* begin *

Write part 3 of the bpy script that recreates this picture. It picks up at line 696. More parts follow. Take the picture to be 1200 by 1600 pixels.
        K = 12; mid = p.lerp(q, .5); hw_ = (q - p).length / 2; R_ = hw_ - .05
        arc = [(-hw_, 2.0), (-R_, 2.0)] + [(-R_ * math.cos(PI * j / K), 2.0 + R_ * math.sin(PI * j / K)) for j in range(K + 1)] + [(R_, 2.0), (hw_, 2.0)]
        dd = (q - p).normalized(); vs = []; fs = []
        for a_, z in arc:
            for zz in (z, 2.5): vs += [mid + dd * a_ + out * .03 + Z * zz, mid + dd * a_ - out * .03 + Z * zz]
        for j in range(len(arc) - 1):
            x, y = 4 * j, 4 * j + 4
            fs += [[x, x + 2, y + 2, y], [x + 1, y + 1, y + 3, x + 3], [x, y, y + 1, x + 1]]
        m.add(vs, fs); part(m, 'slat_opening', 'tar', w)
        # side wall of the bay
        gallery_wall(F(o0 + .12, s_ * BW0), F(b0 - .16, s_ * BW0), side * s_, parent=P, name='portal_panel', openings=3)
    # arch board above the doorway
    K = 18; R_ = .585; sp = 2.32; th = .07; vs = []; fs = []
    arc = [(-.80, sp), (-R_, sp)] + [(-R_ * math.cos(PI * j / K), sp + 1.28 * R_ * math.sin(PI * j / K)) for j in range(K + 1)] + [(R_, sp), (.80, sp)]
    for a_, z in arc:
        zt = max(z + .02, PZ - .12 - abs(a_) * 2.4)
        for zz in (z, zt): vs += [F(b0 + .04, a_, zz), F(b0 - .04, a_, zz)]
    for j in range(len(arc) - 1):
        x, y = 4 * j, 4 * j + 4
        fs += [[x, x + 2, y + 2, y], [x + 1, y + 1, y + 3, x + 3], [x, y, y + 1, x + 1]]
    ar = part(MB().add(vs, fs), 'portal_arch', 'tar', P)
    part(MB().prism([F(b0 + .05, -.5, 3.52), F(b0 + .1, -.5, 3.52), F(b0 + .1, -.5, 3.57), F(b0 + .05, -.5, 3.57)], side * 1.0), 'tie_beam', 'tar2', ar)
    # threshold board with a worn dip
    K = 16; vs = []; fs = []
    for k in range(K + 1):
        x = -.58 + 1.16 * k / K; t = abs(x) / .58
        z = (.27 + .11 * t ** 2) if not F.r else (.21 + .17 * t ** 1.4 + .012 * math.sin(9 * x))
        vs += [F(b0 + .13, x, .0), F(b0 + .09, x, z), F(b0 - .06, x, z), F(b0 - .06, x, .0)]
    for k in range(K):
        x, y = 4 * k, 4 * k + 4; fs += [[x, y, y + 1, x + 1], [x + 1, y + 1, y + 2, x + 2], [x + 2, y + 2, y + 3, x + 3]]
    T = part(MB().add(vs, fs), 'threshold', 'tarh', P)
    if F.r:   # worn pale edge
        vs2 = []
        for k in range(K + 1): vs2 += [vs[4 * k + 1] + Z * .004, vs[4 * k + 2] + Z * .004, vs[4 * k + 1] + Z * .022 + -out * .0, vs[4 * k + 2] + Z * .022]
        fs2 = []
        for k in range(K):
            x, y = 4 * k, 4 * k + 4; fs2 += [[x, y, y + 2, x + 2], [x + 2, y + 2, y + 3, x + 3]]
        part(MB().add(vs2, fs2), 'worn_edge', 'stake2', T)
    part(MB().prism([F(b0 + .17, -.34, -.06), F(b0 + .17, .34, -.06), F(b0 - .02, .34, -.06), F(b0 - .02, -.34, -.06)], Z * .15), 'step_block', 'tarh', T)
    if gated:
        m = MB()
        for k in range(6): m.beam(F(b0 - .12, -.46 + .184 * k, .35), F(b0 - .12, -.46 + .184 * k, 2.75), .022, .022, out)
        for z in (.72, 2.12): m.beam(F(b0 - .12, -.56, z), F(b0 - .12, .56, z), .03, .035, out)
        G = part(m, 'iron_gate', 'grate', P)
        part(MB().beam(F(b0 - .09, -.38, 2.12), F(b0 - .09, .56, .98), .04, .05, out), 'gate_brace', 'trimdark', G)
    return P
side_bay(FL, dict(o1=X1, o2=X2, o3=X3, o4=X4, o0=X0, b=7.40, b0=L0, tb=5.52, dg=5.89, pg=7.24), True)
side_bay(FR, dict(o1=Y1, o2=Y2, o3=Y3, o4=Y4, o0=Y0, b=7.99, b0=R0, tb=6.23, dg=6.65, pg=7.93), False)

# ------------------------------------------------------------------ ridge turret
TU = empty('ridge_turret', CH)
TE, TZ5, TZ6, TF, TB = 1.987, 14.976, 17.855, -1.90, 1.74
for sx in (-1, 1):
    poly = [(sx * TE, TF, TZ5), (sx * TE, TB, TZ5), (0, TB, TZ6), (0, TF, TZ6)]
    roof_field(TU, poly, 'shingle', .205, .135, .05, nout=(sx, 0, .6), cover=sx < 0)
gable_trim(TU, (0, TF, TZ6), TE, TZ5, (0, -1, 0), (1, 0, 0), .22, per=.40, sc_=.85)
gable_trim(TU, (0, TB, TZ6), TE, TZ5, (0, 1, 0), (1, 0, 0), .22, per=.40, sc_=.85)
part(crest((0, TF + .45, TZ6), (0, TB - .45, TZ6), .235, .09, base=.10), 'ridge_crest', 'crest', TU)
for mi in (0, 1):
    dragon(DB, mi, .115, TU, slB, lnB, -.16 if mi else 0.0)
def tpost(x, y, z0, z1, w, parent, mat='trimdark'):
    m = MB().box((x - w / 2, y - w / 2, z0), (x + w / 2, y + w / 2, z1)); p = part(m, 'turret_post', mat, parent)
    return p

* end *

--- Exercise directions ---
Copy every line of the material, please, keeping it exactly the same.

--- Output below ---
Write part 3 of the bpy script that recreates this picture. It picks up at line 696. More parts follow. Take the picture to be 1200 by 1600 pixels.
        K = 12; mid = p.lerp(q, .5); hw_ = (q - p).length / 2; R_ = hw_ - .05
        arc = [(-hw_, 2.0), (-R_, 2.0)] + [(-R_ * math.cos(PI * j / K), 2.0 + R_ * math.sin(PI * j / K)) for j in range(K + 1)] + [(R_, 2.0), (hw_, 2.0)]
        dd = (q - p).normalized(); vs = []; fs = []
        for a_, z in arc:
            for zz in (z, 2.5): vs += [mid + dd * a_ + out * .03 + Z * zz, mid + dd * a_ - out * .03 + Z * zz]
        for j in range(len(arc) - 1):
            x, y = 4 * j, 4 * j + 4
            fs += [[x, x + 2, y + 2, y], [x + 1, y + 1, y + 3, x + 3], [x, y, y + 1, x + 1]]
        m.add(vs, fs); part(m, 'slat_opening', 'tar', w)
        # side wall of the bay
        gallery_wall(F(o0 + .12, s_ * BW0), F(b0 - .16, s_ * BW0), side * s_, parent=P, name='portal_panel', openings=3)
    # arch board above the doorway
    K = 18; R_ = .585; sp = 2.32; th = .07; vs = []; fs = []
    arc = [(-.80, sp), (-R_, sp)] + [(-R_ * math.cos(PI * j / K), sp + 1.28 * R_ * math.sin(PI * j / K)) for j in range(K + 1)] + [(R_, sp), (.80, sp)]
    for a_, z in arc:
        zt = max(z + .02, PZ - .12 - abs(a_) * 2.4)
        for zz in (z, zt): vs += [F(b0 + .04, a_, zz), F(b0 - .04, a_, zz)]
    for j in range(len(arc) - 1):
        x, y = 4 * j, 4 * j + 4
        fs += [[x, x + 2, y + 2, y], [x + 1, y + 1, y + 3, x + 3], [x, y, y + 1, x + 1]]
    ar = part(MB().add(vs, fs), 'portal_arch', 'tar', P)
    part(MB().prism([F(b0 + .05, -.5, 3.52), F(b0 + .1, -.5, 3.52), F(b0 + .1, -.5, 3.57), F(b0 + .05, -.5, 3.57)], side * 1.0), 'tie_beam', 'tar2', ar)
    # threshold board with a worn dip
    K = 16; vs = []; fs = []
    for k in range(K + 1):
        x = -.58 + 1.16 * k / K; t = abs(x) / .58
        z = (.27 + .11 * t ** 2) if not F.r else (.21 + .17 * t ** 1.4 + .012 * math.sin(9 * x))
        vs += [F(b0 + .13, x, .0), F(b0 + .09, x, z), F(b0 - .06, x, z), F(b0 - .06, x, .0)]
    for k in range(K):
        x, y = 4 * k, 4 * k + 4; fs += [[x, y, y + 1, x + 1], [x + 1, y + 1, y + 2, x + 2], [x + 2, y + 2, y + 3, x + 3]]
    T = part(MB().add(vs, fs), 'threshold', 'tarh', P)
    if F.r:   # worn pale edge
        vs2 = []
        for k in range(K + 1): vs2 += [vs[4 * k + 1] + Z * .004, vs[4 * k + 2] + Z * .004, vs[4 * k + 1] + Z * .022 + -out * .0, vs[4 * k + 2] + Z * .022]
        fs2 = []
        for k in range(K):
            x, y = 4 * k, 4 * k + 4; fs2 += [[x, y, y + 2, x + 2], [x + 2, y + 2, y + 3, x + 3]]
        part(MB().add(vs2, fs2), 'worn_edge', 'stake2', T)
    part(MB().prism([F(b0 + .17, -.34, -.06), F(b0 + .17, .34, -.06), F(b0 - .02, .34, -.06), F(b0 - .02, -.34, -.06)], Z * .15), 'step_block', 'tarh', T)
    if gated:
        m = MB()
        for k in range(6): m.beam(F(b0 - .12, -.46 + .184 * k, .35), F(b0 - .12, -.46 + .184 * k, 2.75), .022, .022, out)
        for z in (.72, 2.12): m.beam(F(b0 - .12, -.56, z), F(b0 - .12, .56, z), .03, .035, out)
        G = part(m, 'iron_gate', 'grate', P)
        part(MB().beam(F(b0 - .09, -.38, 2.12), F(b0 - .09, .56, .98), .04, .05, out), 'gate_brace', 'trimdark', G)
    return P
side_bay(FL, dict(o1=X1, o2=X2, o3=X3, o4=X4, o0=X0, b=7.40, b0=L0, tb=5.52, dg=5.89, pg=7.24), True)
side_bay(FR, dict(o1=Y1, o2=Y2, o3=Y3, o4=Y4, o0=Y0, b=7.99, b0=R0, tb=6.23, dg=6.65, pg=7.93), False)

# ------------------------------------------------------------------ ridge turret
TU = empty('ridge_turret', CH)
TE, TZ5, TZ6, TF, TB = 1.987, 14.976, 17.855, -1.90, 1.74
for sx in (-1, 1):
    poly = [(sx * TE, TF, TZ5), (sx * TE, TB, TZ5), (0, TB, TZ6), (0, TF, TZ6)]
    roof_field(TU, poly, 'shingle', .205, .135, .05, nout=(sx, 0, .6), cover=sx < 0)
gable_trim(TU, (0, TF, TZ6), TE, TZ5, (0, -1, 0), (1, 0, 0), .22, per=.40, sc_=.85)
gable_trim(TU, (0, TB, TZ6), TE, TZ5, (0, 1, 0), (1, 0, 0), .22, per=.40, sc_=.85)
part(crest((0, TF + .45, TZ6), (0, TB - .45, TZ6), .235, .09, base=.10), 'ridge_crest', 'crest', TU)
for mi in (0, 1):
    dragon(DB, mi, .115, TU, slB, lnB, -.16 if mi else 0.0)
def tpost(x, y, z0, z1, w, parent, mat='trimdark'):
    m = MB().box((x - w / 2, y - w / 2, z0), (x + w / 2, y + w / 2, z1)); p = part(m, 'turret_post', mat, parent)
    return p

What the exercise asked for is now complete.